Experimental signature of transient symmetry breaking in a cavity superconductor

TL;DR

This study demonstrates that intense terahertz pulses can induce transient symmetry breaking in a cavity superconductor, revealing new non-equilibrium states with unique nonlinear responses detectable via time-resolved spectroscopy.

Contribution

It provides experimental evidence of transient symmetry breaking in a cavity superconductor using ultrafast terahertz spectroscopy, highlighting the role of strong light-matter coupling.

Findings

Transient supercurrents modify electronic symmetries.

High-order nonlinear responses indicate symmetry breaking.

Cavity coupling enhances detection sensitivity.

Abstract

Transient states of matter far from equilibrium may exhibit physical properties beyond those allowed by the equilibrium-state crystalline symmetries. We explore ultrafast and direct electronic excitations of transient states in a cavity superconductor by using time-resolved terahertz-pump terahertz-probe spectroscopy.
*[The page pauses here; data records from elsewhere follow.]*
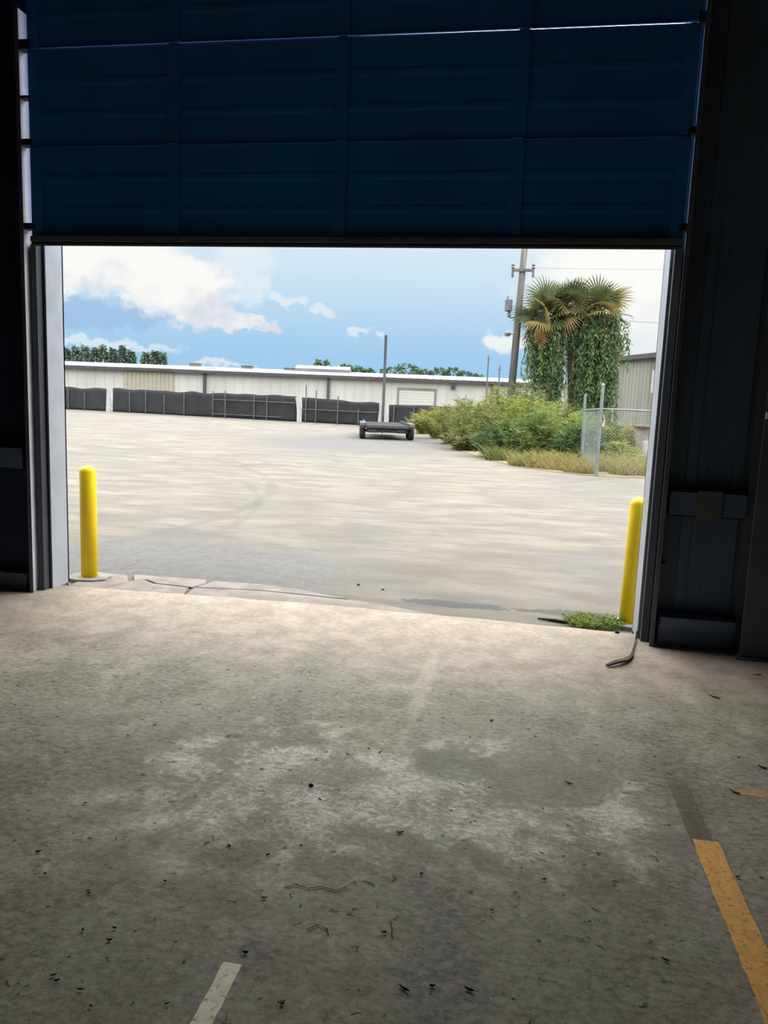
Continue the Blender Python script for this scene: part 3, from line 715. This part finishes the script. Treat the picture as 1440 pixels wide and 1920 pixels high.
MB().box(c.x-.36, c.x, c.y-.07, c.y-.03, c.z-.02, c.z+.02).build('mount_bracket', 'transf', U)
def wire(p0, p1, sag, r, label):
    p0, p1 = Vector(p0), Vector(p1); pts = []
    for k in range(13):
        t = k/12; q = p0.lerp(p1, t); q.z -= sag*4*t*(1-t); pts.append(tuple(q))
    return tag(MB().tube(pts, r, 5).build('power_line', 'wire'), label, 'power line')
wire((3.61, 27.3, 6.92), (40, 33, 9.5), .5, .006, 'thin overhead wire running right from the crossarm of the pole')
wire((3.1, 27.0, 5.1), (36, 52, 8.0), .5, .012, 'thin overhead wire passing behind the palms to the right')

# ------------------------------------------------------------------ chain link fence at the right
FN = thing('chain_link_fence', 'galvanized chain link fence end with two posts at the right of the yard', 'fence', (5.20, 12.79, GZ))
p2 = Vector((5.02-5.20, 14.85-12.79, 0)); p3 = Vector((3.6, .62, 0))
MB().tube([(0, 0, 0), (.01, .10, 2.02)], .038, 10).build('post', 'galv', FN)
MB().lathe([(.045, 2.0), (.045, 2.05), (.01, 2.08)], 10, 'z', (.01, .10, .0)).build('post_cap', 'galv', FN)
MB().tube([(p2.x, p2.y, 0), (p2.x-.02, p2.y+.08, 1.86)], .036, 10).build('post', 'galv', FN)
MB().tube([tuple(p3), (p3.x, p3.y, 1.6)], .036, 10).build('post', 'galv', FN)
MB().tube([(0, .08, 1.51), (p2.x, p2.y, 1.46)], .018, 8).build('top_rail', 'galv', FN)
MB().tube([(0, .08, 1.51), (p3.x, p3.y, 1.50)], .018, 8).build('top_rail', 'galv', FN)
def link(m, a, b, h, s_=.075):
    a, b = Vector(a), Vector(b); L = (b-a).length; d = (b-a)/L; k = -h
    while k < L:
        for sg in (1, -1):
            t0, z0, t1, z1 = k, 0, k+h, h
            if t0 < 0: z0 = -t0; t0 = 0
            if t1 > L: z1 = h-(t1-L); t1 = L
            za, zb = (z0, z1) if sg > 0 else (h-z0, h-z1)
            m.tube([tuple(a+d*t0+Vector((0, 0, za+.03))), tuple(a+d*t1+Vector((0, 0, zb+.03)))], .0022, 3, False)
        k += s_
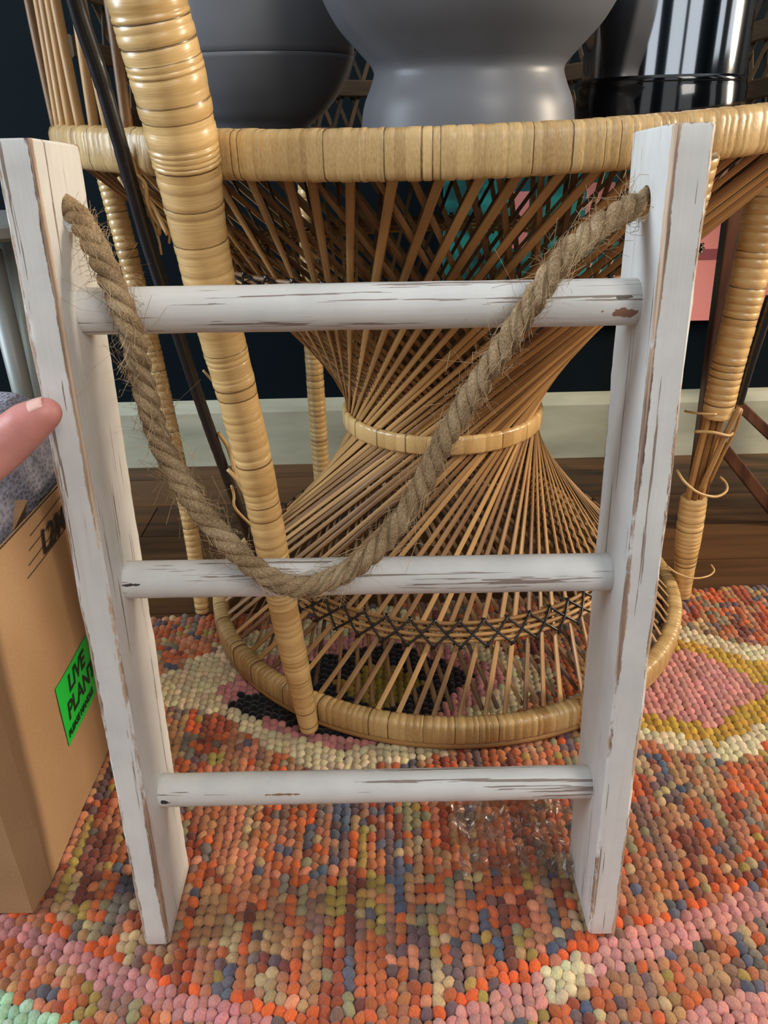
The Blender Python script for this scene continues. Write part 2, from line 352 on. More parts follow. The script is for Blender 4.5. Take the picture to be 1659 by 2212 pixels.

Our results show that the strong terahertz field can transiently modify the symmetries of the electronic subsystems via the injection of a transient supercurrent, leading to high-order nonlinear dynamical responses that are not compatible with the equilibrium-state symmetries, which evidences for transient symmetry breaking on the picosecond time scale. Our study also finds that the strong coupling of the superconductor to the designed microcavities enables the sensitive detection of the nonlinear responses associated to the transient symmetry breaking.